### WRITTEN REQUEST
Write out all the material exactly. Leave nothing out.

#### DATASET EXTRACT ####

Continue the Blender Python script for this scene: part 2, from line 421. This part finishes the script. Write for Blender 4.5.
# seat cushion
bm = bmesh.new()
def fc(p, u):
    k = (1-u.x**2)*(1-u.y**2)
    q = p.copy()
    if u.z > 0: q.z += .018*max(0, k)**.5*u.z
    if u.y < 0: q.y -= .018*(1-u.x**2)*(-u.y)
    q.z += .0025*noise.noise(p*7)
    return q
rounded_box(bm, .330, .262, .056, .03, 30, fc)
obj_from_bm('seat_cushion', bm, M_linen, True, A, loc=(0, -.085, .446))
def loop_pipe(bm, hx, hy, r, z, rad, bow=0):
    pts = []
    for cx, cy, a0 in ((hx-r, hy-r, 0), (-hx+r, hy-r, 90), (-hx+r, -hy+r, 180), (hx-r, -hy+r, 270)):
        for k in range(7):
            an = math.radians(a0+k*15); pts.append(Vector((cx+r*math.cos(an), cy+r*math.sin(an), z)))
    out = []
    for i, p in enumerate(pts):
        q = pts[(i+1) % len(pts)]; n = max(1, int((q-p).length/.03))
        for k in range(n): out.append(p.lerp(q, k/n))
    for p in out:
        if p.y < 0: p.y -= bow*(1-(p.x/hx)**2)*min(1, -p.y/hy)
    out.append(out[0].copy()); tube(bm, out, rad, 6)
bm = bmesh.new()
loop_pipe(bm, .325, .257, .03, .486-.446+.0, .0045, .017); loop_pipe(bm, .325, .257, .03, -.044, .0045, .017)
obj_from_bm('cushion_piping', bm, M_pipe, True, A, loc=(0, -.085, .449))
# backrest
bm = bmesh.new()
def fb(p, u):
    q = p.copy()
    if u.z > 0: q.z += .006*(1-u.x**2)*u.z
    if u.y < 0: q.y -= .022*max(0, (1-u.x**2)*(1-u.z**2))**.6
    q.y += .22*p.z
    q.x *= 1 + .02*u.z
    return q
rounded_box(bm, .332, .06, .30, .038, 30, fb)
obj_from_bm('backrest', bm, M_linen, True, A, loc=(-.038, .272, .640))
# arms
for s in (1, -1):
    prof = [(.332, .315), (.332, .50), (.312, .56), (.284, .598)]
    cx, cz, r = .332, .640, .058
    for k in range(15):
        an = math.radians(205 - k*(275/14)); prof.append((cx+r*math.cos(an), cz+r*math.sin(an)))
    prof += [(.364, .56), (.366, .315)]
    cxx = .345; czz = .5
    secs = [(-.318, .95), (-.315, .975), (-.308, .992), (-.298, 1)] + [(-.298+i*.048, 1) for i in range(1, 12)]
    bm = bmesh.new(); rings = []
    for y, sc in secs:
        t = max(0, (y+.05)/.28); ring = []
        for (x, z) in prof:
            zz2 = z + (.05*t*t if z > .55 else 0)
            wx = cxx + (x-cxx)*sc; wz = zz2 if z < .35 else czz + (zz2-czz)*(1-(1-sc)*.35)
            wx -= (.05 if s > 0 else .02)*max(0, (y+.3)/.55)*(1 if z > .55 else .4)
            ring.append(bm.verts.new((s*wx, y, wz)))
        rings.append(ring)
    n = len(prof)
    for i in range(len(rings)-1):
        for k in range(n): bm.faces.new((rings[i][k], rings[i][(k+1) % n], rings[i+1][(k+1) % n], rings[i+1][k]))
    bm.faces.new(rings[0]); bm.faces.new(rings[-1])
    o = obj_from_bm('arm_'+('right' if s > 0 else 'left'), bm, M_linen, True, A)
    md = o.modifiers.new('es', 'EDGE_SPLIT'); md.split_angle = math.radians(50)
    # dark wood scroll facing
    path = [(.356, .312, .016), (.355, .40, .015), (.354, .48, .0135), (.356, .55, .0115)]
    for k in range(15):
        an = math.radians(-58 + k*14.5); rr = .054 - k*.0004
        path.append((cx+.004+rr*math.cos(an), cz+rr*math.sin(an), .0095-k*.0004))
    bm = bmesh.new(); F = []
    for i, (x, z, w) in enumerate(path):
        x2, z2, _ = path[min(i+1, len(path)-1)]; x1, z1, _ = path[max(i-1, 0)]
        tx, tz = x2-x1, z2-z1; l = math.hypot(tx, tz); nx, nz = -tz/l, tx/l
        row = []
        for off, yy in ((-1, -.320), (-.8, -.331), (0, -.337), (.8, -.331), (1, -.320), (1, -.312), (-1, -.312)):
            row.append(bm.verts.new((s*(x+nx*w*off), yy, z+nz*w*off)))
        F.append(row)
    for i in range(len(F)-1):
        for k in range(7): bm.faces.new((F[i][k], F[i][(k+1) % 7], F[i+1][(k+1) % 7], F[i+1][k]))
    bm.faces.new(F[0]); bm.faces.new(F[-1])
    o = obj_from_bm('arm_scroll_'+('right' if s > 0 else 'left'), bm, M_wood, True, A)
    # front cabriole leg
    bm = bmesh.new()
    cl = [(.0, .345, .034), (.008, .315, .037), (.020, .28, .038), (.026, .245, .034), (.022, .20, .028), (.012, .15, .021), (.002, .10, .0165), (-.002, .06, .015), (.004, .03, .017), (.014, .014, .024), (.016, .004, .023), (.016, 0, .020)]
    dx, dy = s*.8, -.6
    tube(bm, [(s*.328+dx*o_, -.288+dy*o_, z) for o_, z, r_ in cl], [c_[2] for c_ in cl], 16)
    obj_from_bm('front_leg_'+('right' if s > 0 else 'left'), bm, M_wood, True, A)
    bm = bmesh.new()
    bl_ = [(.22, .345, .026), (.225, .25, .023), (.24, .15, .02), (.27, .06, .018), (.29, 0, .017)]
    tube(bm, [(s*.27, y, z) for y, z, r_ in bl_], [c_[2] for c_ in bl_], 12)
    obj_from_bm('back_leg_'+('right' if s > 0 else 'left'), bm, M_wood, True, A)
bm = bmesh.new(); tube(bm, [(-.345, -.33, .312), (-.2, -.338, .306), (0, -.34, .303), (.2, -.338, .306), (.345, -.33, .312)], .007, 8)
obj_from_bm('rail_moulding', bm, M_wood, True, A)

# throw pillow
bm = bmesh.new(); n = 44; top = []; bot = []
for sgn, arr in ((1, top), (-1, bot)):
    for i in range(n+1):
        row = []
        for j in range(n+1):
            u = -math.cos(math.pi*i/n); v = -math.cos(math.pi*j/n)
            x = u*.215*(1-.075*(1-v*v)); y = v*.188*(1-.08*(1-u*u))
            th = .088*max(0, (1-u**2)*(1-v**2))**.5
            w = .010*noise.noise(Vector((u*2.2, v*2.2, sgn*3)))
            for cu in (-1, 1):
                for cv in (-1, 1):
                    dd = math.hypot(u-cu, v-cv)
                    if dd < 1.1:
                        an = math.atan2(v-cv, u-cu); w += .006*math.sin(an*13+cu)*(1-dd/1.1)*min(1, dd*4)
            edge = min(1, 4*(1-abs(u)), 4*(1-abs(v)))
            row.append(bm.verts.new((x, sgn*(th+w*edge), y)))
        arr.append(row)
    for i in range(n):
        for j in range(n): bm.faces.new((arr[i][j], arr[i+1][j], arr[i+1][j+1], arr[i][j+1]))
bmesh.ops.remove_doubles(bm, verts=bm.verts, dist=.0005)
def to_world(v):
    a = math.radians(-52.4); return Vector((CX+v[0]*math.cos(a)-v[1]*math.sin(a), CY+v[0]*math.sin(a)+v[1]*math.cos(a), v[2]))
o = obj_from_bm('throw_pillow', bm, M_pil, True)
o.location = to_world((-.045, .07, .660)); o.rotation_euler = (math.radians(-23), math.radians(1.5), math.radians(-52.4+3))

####

### TASK ANSWER
Continue the Blender Python script for this scene: part 2, from line 421. This part finishes the script. Write for Blender 4.5.
# seat cushion
bm = bmesh.new()
def fc(p, u):
    k = (1-u.x**2)*(1-u.y**2)
    q = p.copy()
    if u.z > 0: q.z += .018*max(0, k)**.5*u.z
    if u.y < 0: q.y -= .018*(1-u.x**2)*(-u.y)
    q.z += .0025*noise.noise(p*7)
    return q
rounded_box(bm, .330, .262, .056, .03, 30, fc)
obj_from_bm('seat_cushion', bm, M_linen, True, A, loc=(0, -.085, .446))
def loop_pipe(bm, hx, hy, r, z, rad, bow=0):
    pts = []
    for cx, cy, a0 in ((hx-r, hy-r, 0), (-hx+r, hy-r, 90), (-hx+r, -hy+r, 180), (hx-r, -hy+r, 270)):
        for k in range(7):
            an = math.radians(a0+k*15); pts.append(Vector((cx+r*math.cos(an), cy+r*math.sin(an), z)))
    out = []
    for i, p in enumerate(pts):
        q = pts[(i+1) % len(pts)]; n = max(1, int((q-p).length/.03))
        for k in range(n): out.append(p.lerp(q, k/n))
    for p in out:
        if p.y < 0: p.y -= bow*(1-(p.x/hx)**2)*min(1, -p.y/hy)
    out.append(out[0].copy()); tube(bm, out, rad, 6)
bm = bmesh.new()
loop_pipe(bm, .325, .257, .03, .486-.446+.0, .0045, .017); loop_pipe(bm, .325, .257, .03, -.044, .0045, .017)
obj_from_bm('cushion_piping', bm, M_pipe, True, A, loc=(0, -.085, .449))
# backrest
bm = bmesh.new()
def fb(p, u):
    q = p.copy()
    if u.z > 0: q.z += .006*(1-u.x**2)*u.z
    if u.y < 0: q.y -= .022*max(0, (1-u.x**2)*(1-u.z**2))**.6
    q.y += .22*p.z
    q.x *= 1 + .02*u.z
    return q
rounded_box(bm, .332, .06, .30, .038, 30, fb)
obj_from_bm('backrest', bm, M_linen, True, A, loc=(-.038, .272, .640))
# arms
for s in (1, -1):
    prof = [(.332, .315), (.332, .50), (.312, .56), (.284, .598)]
    cx, cz, r = .332, .640, .058
    for k in range(15):
        an = math.radians(205 - k*(275/14)); prof.append((cx+r*math.cos(an), cz+r*math.sin(an)))
    prof += [(.364, .56), (.366, .315)]
    cxx = .345; czz = .5
    secs = [(-.318, .95), (-.315, .975), (-.308, .992), (-.298, 1)] + [(-.298+i*.048, 1) for i in range(1, 12)]
    bm = bmesh.new(); rings = []
    for y, sc in secs:
        t = max(0, (y+.05)/.28); ring = []
        for (x, z) in prof:
            zz2 = z + (.05*t*t if z > .55 else 0)
            wx = cxx + (x-cxx)*sc; wz = zz2 if z < .35 else czz + (zz2-czz)*(1-(1-sc)*.35)
            wx -= (.05 if s > 0 else .02)*max(0, (y+.3)/.55)*(1 if z > .55 else .4)
            ring.append(bm.verts.new((s*wx, y, wz)))
        rings.append(ring)
    n = len(prof)
    for i in range(len(rings)-1):
        for k in range(n): bm.faces.new((rings[i][k], rings[i][(k+1) % n], rings[i+1][(k+1) % n], rings[i+1][k]))
    bm.faces.new(rings[0]); bm.faces.new(rings[-1])
    o = obj_from_bm('arm_'+('right' if s > 0 else 'left'), bm, M_linen, True, A)
    md = o.modifiers.new('es', 'EDGE_SPLIT'); md.split_angle = math.radians(50)
    # dark wood scroll facing
    path = [(.356, .312, .016), (.355, .40, .015), (.354, .48, .0135), (.356, .55, .0115)]
    for k in range(15):
        an = math.radians(-58 + k*14.5); rr = .054 - k*.0004
        path.append((cx+.004+rr*math.cos(an), cz+rr*math.sin(an), .0095-k*.0004))
    bm = bmesh.new(); F = []
    for i, (x, z, w) in enumerate(path):
        x2, z2, _ = path[min(i+1, len(path)-1)]; x1, z1, _ = path[max(i-1, 0)]
        tx, tz = x2-x1, z2-z1; l = math.hypot(tx, tz); nx, nz = -tz/l, tx/l
        row = []
        for off, yy in ((-1, -.320), (-.8, -.331), (0, -.337), (.8, -.331), (1, -.320), (1, -.312), (-1, -.312)):
            row.append(bm.verts.new((s*(x+nx*w*off), yy, z+nz*w*off)))
        F.append(row)
    for i in range(len(F)-1):
        for k in range(7): bm.faces.new((F[i][k], F[i][(k+1) % 7], F[i+1][(k+1) % 7], F[i+1][k]))
    bm.faces.new(F[0]); bm.faces.new(F[-1])
    o = obj_from_bm('arm_scroll_'+('right' if s > 0 else 'left'), bm, M_wood, True, A)
    # front cabriole leg
    bm = bmesh.new()
    cl = [(.0, .345, .034), (.008, .315, .037), (.020, .28, .038), (.026, .245, .034), (.022, .20, .028), (.012, .15, .021), (.002, .10, .0165), (-.002, .06, .015), (.004, .03, .017), (.014, .014, .024), (.016, .004, .023), (.016, 0, .020)]
    dx, dy = s*.8, -.6
    tube(bm, [(s*.328+dx*o_, -.288+dy*o_, z) for o_, z, r_ in cl], [c_[2] for c_ in cl], 16)
    obj_from_bm('front_leg_'+('right' if s > 0 else 'left'), bm, M_wood, True, A)
    bm = bmesh.new()
    bl_ = [(.22, .345, .026), (.225, .25, .023), (.24, .15, .02), (.27, .06, .018), (.29, 0, .017)]
    tube(bm, [(s*.27, y, z) for y, z, r_ in bl_], [c_[2] for c_ in bl_], 12)
    obj_from_bm('back_leg_'+('right' if s > 0 else 'left'), bm, M_wood, True, A)
bm = bmesh.new(); tube(bm, [(-.345, -.33, .312), (-.2, -.338, .306), (0, -.34, .303), (.2, -.338, .306), (.345, -.33, .312)], .007, 8)
obj_from_bm('rail_moulding', bm, M_wood, True, A)

# throw pillow
bm = bmesh.new(); n = 44; top = []; bot = []
for sgn, arr in ((1, top), (-1, bot)):
    for i in range(n+1):
        row = []
        for j in range(n+1):
            u = -math.cos(math.pi*i/n); v = -math.cos(math.pi*j/n)
            x = u*.215*(1-.075*(1-v*v)); y = v*.188*(1-.08*(1-u*u))
            th = .088*max(0, (1-u**2)*(1-v**2))**.5
            w = .010*noise.noise(Vector((u*2.2, v*2.2, sgn*3)))
            for cu in (-1, 1):
                for cv in (-1, 1):
                    dd = math.hypot(u-cu, v-cv)
                    if dd < 1.1:
                        an = math.atan2(v-cv, u-cu); w += .006*math.sin(an*13+cu)*(1-dd/1.1)*min(1, dd*4)
            edge = min(1, 4*(1-abs(u)), 4*(1-abs(v)))
            row.append(bm.verts.new((x, sgn*(th+w*edge), y)))
        arr.append(row)
    for i in range(n):
        for j in range(n): bm.faces.new((arr[i][j], arr[i+1][j], arr[i+1][j+1], arr[i][j+1]))
bmesh.ops.remove_doubles(bm, verts=bm.verts, dist=.0005)
def to_world(v):
    a = math.radians(-52.4); return Vector((CX+v[0]*math.cos(a)-v[1]*math.sin(a), CY+v[0]*math.sin(a)+v[1]*math.cos(a), v[2]))
o = obj_from_bm('throw_pillow', bm, M_pil, True)
o.location = to_world((-.045, .07, .660)); o.rotation_euler = (math.radians(-23), math.radians(1.5), math.radians(-52.4+3))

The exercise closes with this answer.